In their early years, they bought a used van and toured the country, playing “every shithole between here and Los Angeles.” The way Starr sees it, those lean years, playing for passive, uninterested crowds, gave the band a chance to refine their live performances in a low-pressure setting. Laughing about it now, he remembers one particularly rough night in Albuquerque, N.M. After the band laid out their gear and soundchecked their set, a dodgy club owner who “just didn’t give a shit,” informed them that nobody was going to show up. He paid the band $150 just to pack up their stuff and leave. “I wouldn’t give anything to replace those memories,” Starr says. “We were learning how to tour, how to be a band, how to put together a show and how to carry ourselves.”

When their touring schedule was at its most demanding, Blackberry Smoke was regularly clocking in 250 shows a year. As Starr points out, that kind of rigorous schedule wasn’t only demanding, it was nearly impossible. And it got even more difficult when children started entering the picture. “Doing 250 shows a year is just insane,” he says. “Nobody can keep that kind of pace for very long. We just became a little more picky and choosy about how many shows we play.

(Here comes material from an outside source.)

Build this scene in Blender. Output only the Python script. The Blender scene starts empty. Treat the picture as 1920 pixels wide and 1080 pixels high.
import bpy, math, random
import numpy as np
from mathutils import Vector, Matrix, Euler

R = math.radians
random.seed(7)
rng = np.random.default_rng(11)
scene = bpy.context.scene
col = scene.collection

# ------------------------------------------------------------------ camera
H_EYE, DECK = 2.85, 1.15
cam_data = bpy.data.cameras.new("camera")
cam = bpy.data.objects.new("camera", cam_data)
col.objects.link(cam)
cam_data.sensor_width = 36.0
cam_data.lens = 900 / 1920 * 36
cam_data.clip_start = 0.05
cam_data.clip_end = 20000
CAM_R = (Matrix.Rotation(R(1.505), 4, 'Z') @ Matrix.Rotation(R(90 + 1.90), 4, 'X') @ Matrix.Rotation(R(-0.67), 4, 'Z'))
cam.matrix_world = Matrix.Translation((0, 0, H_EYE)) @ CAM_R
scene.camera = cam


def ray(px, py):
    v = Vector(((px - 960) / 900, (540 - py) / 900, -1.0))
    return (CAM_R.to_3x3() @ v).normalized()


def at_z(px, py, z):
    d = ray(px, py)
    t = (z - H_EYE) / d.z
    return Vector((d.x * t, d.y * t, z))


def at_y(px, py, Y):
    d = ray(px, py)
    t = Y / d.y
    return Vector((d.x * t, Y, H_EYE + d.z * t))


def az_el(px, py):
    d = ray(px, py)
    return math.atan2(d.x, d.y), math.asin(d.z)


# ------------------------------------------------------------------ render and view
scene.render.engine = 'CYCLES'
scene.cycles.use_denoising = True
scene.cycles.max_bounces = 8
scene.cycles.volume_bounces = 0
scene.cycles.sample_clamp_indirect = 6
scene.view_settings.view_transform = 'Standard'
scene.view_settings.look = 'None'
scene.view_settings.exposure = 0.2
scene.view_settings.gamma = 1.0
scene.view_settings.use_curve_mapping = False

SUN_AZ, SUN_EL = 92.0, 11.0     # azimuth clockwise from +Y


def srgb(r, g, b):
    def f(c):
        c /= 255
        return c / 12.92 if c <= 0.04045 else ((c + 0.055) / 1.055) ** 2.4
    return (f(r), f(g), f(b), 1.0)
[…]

We try to tour a little smarter.”

Despite gearing up for a big summer tour supporting Find a Light, including marquee dates with JJ Grey & Mofro and Lynyrd Skynyrd, Starr still believes the goal is “letting the music go where it’s gonna go.” Thematically, he argues, the album isn’t political; it’s more of a broad-stroke examination of our culture. “The song, ‘Mother Mountain,’ that ends the record, is maybe the most uplifting song on the whole record,” he says. “It’s sort of, metaphorically speaking: ‘How can we get to higher ground as a culture?’ We have to find our own light.”